Frame generation is a bigger feature-list differentiator. DLSS FG is available in ~100 games; AMD's FMF (driver-level FG) now works in any DX11/12 game whether the dev adds it or not, which is a genuinely killer feature. FSR 3's in-game FG has latency comparable to DLSS FG when both are present.
VRAM: 12GB vs 16GB
This is the one spec that might actually dictate your choice. 12GB on the 4070 Super is enough for every shipping 2026 game at 1440p ultra. It is not enough for Cyberpunk with 4K texture mods, The Witcher 3 Next-Gen with HD Rework, or heavily modded Skyrim. The 7800 XT's 16GB has meaningful headroom there.
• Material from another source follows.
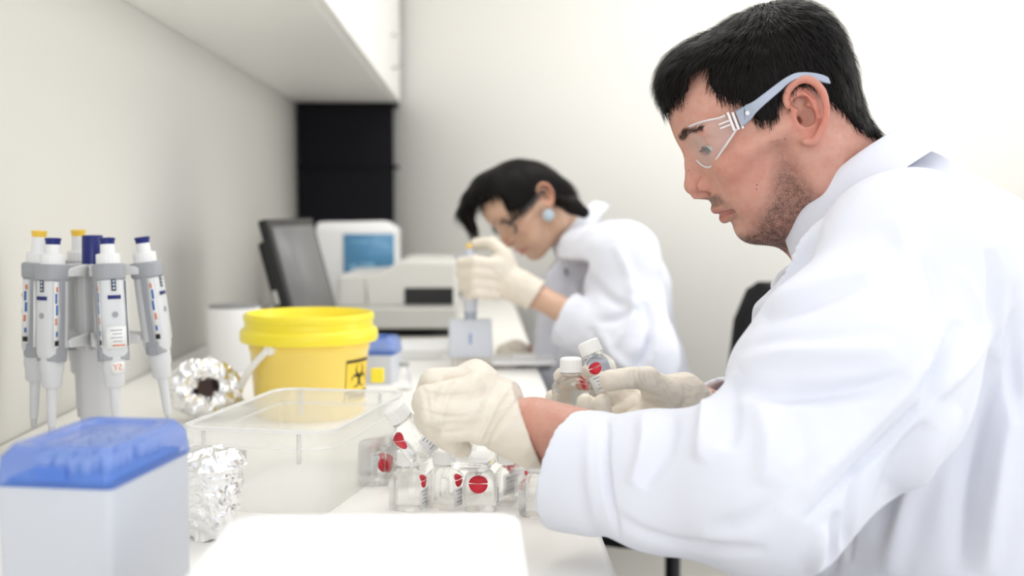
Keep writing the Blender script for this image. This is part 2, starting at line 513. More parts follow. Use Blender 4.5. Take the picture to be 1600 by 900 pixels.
def strands(V, N, idx, dirf, length, width, lift, seg=3, jit=0.35, rng=None):
    """thin tapered hair strips rooted on surface points -> V, Q arrays (tris as quads)"""
    rng = rng or np.random.RandomState(3)
    n = len(idx); p = V[idx].copy(); nn = N[idx]
    d = dirf(p, nn) + rng.normal(0, jit, (n, 3)) * 0.6
    d -= nn * (d * nn).sum(1, keepdims=True) * 0.92
    d /= np.linalg.norm(d, axis=1, keepdims=True) + 1e-9
    L = length * rng.uniform(0.6, 1.25, n)[:, None]
    s = np.cross(d, nn); s /= np.linalg.norm(s, axis=1, keepdims=True) + 1e-9
    rings = []
    cv = rng.uniform(0.3, 1.0, (n, 1)) * lift
    for k in range(seg + 1):
        t = k / seg
        c = p + d * (L * t) + nn * (cv * math.sin(math.pi * min(1, t * .8)) ) - nn * 0.0006 * (k == 0)
        w = width * (1 - 0.85 * t)
        rings.append((c - s * w, c + s * w))
    VV = np.concatenate([np.stack([r[0], r[1]], 1).reshape(-1, 3) for r in rings])
    Q = []
    base = np.arange(n) * 2
    for k in range(seg):
        o0 = k * 2 * n; o1 = (k + 1) * 2 * n
        Q.append(np.stack([o0 + base, o0 + base + 1, o1 + base + 1, o1 + base], 1))
    return VV, np.concatenate(Q)
# ------------------------------------------------------------------ heads
class HeadFrame:
    """level head frame in metres: x forward out of the face, y to the person's left, z up; origin between the ear holes"""
    def __init__(s, ear_px, y, pitch, mmpx, yaw=0.0, roll=0.0, push=0.0):
        s.ear_px = ear_px; s.mmpx = mmpx; s.pitch = math.radians(pitch)
        o = P(ear_px[0], ear_px[1], y)
        r = (o - CAM_LOC).normalized(); tocam = -r
        ir = r.cross(Vector((0, 0, 1))).normalized(); iu = ir.cross(r).normalized()
        c, n = math.cos(s.pitch), math.sin(s.pitch)
        f = -ir * c - iu * n; u = iu * c - ir * n
        Ry = Matrix.Rotation(math.radians(yaw), 3, u); f = Ry @ f; w = u.cross(f)
        Rr = Matrix.Rotation(math.radians(roll), 3, f); u = Rr @ u; w = Rr @ w
        s.o = o + r * push
        s.R = np.array([[f.x, w.x, u.x], [f.y, w.y, u.y], [f.z, w.z, u.z]])
        s.M = Matrix(((f.x, w.x, u.x, s.o.x), (f.y, w.y, u.y, s.o.y), (f.z, w.z, u.z, s.o.z), (0, 0, 0, 1)))
    def L(s, px, py):
        """profile-plane mm (f, z) of a photo pixel"""
        a, b = -(px - s.ear_px[0]), -(py - s.ear_px[1]); c, n = math.cos(s.pitch), math.sin(s.pitch)
        return ((a * c - b * n) * s.mmpx, (b * c + a * n) * s.mmpx)
    def to_world(s, V): return V @ s.R.T + np.array(s.o)
    def to_head(s, p):
        p = np.array(p, dtype=float); return (p - np.array(s.o)) @ s.R

def head_sdf(F, female=False, sc=1.0):
    q = 0.001 * sc
    def m(*p): return [c * q for c in p]
    def A(pr, k): F.add(pr, k * q)
    def Cc(pr, k): F.cut(pr, k * q)
    def E(c, r, R=None): return el(m(*c), m(*r), R)
    def RC(a, b, r1, r2=None): return rc(m(*a), m(*b), r1 * q, (r1 if r2 is None else r2) * q)
    A(E((31, 0, 24), (88, 71, 84)) if not female else E((33, 0, 18), (84, 68, 74)), 0)                      # cranium
    A(E((-10, 0, 30), (50, 66, 60)) if not female else E((-2, 0, 22), (48, 63, 52)), 16)
    A(E((74, 0, 40), (50, 55, 42)), 14)                     # forehead
    bz = 2 if female else 0
    A(E((62, 0, -30), (54, 55, 58)), 16)                    # face mass
    for sg in (1, -1):
        if not female:
            A(RC((108, 8 * sg, 23), (97, 44 * sg, 22), 11.5, 8), 12)   # brow ridge
        else:
            A(RC((107, 8 * sg, 23), (94, 42 * sg, 22), 9, 8), 14)
        A(E((84, 41 * sg, -20), (20, 18, 17)), 14)          # cheekbone
        A(RC((74, 58 * sg, -12), (28, 68 * sg, -4), 8, 7), 14)         # zygomatic arch
        A(RC((16, 56 * sg, -20), (20, 51 * sg, -66), 15, 14), 18)       # ramus
        A(RC((20, 51 * sg, -68), (80, 17 * sg, -88), 13, 13), 16)      # jaw body
        A(E((76, 26 * sg, -56), (22, 22, 25)), 16)          # cheek / mouth pouch
    A(E((84, 0, -88), (16, 22, 14)), 12)                    # chin
    A(E((60, 0, -82), (34, 34, 16)), 16)                    # under jaw
    A(E((90, 0, -50), (19, 26, 22)), 12)                    # maxilla
    for sg in (1, -1):
        Cc(E((120, 31 * sg, 5), (15, 17, 12)), 12)          # sockets
    # nose
    if not female:
        A(RC((112.5, 0, 16), (118.5, 0, -6), 7.5, 7), 9)
        A(RC((118.5, 0, -6), (124.5, 0, -25), 7, 9), 4)
        A(RC((104, 0, 4), (107, 0, -28), 11, 15), 8)
        A(E((125, 0, -27), (8.5, 9.5, 8.5)), 4)
    else:
        A(RC((110, 0, 10), (121, 0, -22), 6.5, 7.5), 9)
        A(RC((104, 0, 0), (107, 0, -28), 10, 14), 8)
    for sg in (1, -1):
        A(E((111.5, 14 * sg, -30), (12, 7.5, 9.5)), 2.5)     # ala
    A(RC((112, 0, -42), (126, 0, -36), 4.2, 4.6), 2.5)          # columella
    for sg in (1, -1):
        Cc(E((119, 12 * sg, -38), (8, 6.8, 4.4)), 1.0)
        Cc(RC((117, 9 * sg, -38), (110, 8 * sg, -26), 3.4, 2.5), 1)       # nostril
        Cc(RC((105, 23 * sg, -20), (98, 23 * sg, -34), 2.2), 3)
        Cc(RC((101, 25 * sg, -36), (95, 33 * sg, -54), 1.2), 5)       # alar crease
    # lips
    for sg in (1, -1):
        A(RC((112, 3 * sg, -57), (101.5, 25 * sg, -61.5), 5.0, 3.0), 3)
        A(RC((107, 3 * sg, -69), (99.5, 24 * sg, -66.5), 5.4, 3.4), 3)
    for sg in (1, -1):
        Cc(RC((118, 0, -63.2), (112, 10 * sg, -63), 1.5), 1.6)
        Cc(RC((112, 10 * sg, -63), (99.5, 30 * sg, -64.0), 1.7, 2.0), 2.0)
    # eyelids (lowered gaze) with an almond opening
    for sg in (1, -1):
        A(E((93, 31 * sg, 5), (14.6, 15.5, 13.2)), 4)
        Cc(E((109, 33 * sg, 2.8), (14, 16, 4.8 if not female else 2.5)), 0.8)
        A(RC((106, 18 * sg, 12.5), (101, 45 * sg, 9.5), 2.2, 2.2), 4)
    # ears: contour measured in profile (f, z)
    ear = EAR; es = .84 if female else 1.0; q = q * es
    for sg in (1, -1):
        w0 = 70 / es - (2 if female else 0)
        def e3(f, w, z): return (f + 15 / es, (w0 + w + 0.30 * max(0, 4 - f)) * sg, z)
        A(E(e3(-6, 2.5, 2), (14, 4.2, 25)), 4)
        for (p1, q1, r1), (p2, q2, r2) in zip(ear[:-1], ear[1:]):
            A(RC(e3(p1, 7.5, q1), e3(p2, 7.5, q2), r1, r2), 2.0)
        A(E(e3(2, 2, -20), (7, 3.2, 8)), 4)                # lobe
        A(RC(e3(-8, 5.5, 20), e3(-14.5, 6.5, 8), 2.2, 2.6), 2)       # antihelix
        A(RC(e3(-14.5, 6.5, 8), e3(-12, 6, -6), 2.6), 2)
        A(RC(e3(-12, 6, -6), e3(-3, 5, -12), 2.6, 2.8), 2)
        A(RC(e3(7, 2, 5), e3(6, 4, -5), 3.4, 3.0), 2)      # tragus
        A(RC(e3(8, 1, 14), e3(-3, 1.5, 7), 2.0, 1.4), 2)   # helix root
        Cc(E(e3(-4, 5, -2), (8.5, 14, 10)), 2)           # concha
        Cc(RC(e3(0, 0, -3), e3(4, -20, -3), 4.4, 3), 1.5)
        Cc(E(e3(-3, 6, 12.5), (8, 9, 5.5)), 2)
        Cc(RC(e3(-12, 6.5, 22), e3(-19, 7, 10), 2.2), 1.2)
        Cc(RC(e3(-19, 7, 10), e3(-17, 6.5, -6), 2.0), 1.2)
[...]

If you don't mod games and you upgrade GPUs every 3-4 years, 12GB is fine. If you keep cards for 5+ years or you install every texture overhaul mod that ships, the extra 4GB matters.
Power and thermals
4070 Super: 220W TBP, quiet dual-fan partner cards are common, single 12VHPWR connector. 7800 XT: 263W, requires triple-fan coolers on most partner cards to stay quiet, dual 8-pin connectors. Both run cool on a decent case — neither requires exotic cooling.
Drivers and software
Historically AMD was the "driver crash" brand and NVIDIA was the stable one. That's not true in 2026 — both have very stable drivers. NVIDIA's advantage is the breadth of feature exposure (DLSS in every new game day-one, CUDA for productivity/AI, better Linux out of the box via NVIDIA Open). AMD's advantage is the driver overlay (Adrenalin) which bundles FPS monitoring, streaming, Radeon Chill, and per-game settings in one clean UI that NVIDIA still does not match.
Price
As of this writing, the RTX 4070 Super is $599 MSRP (street $570-620 depending on partner). The RX 7800 XT is $499 MSRP (street $440-490). That $100-140 price gap is the single strongest argument for the 7800 XT — you can bank the savings toward a better monitor, a bigger SSD, or a 16GB RAM upgrade.
Final call
The RTX 4070 Super earns the recommendation — DLSS 3.5 Ray Reconstruction, stable path tracing, and the AI workflow utility tip the scales even though it's $100 more. But the RX 7800 XT is a smarter buy for a lot of gamers: better raster per dollar, 4GB more VRAM, cleaner driver software. You would not be wrong either way. You would only be wrong buying an 8GB card at this price tier.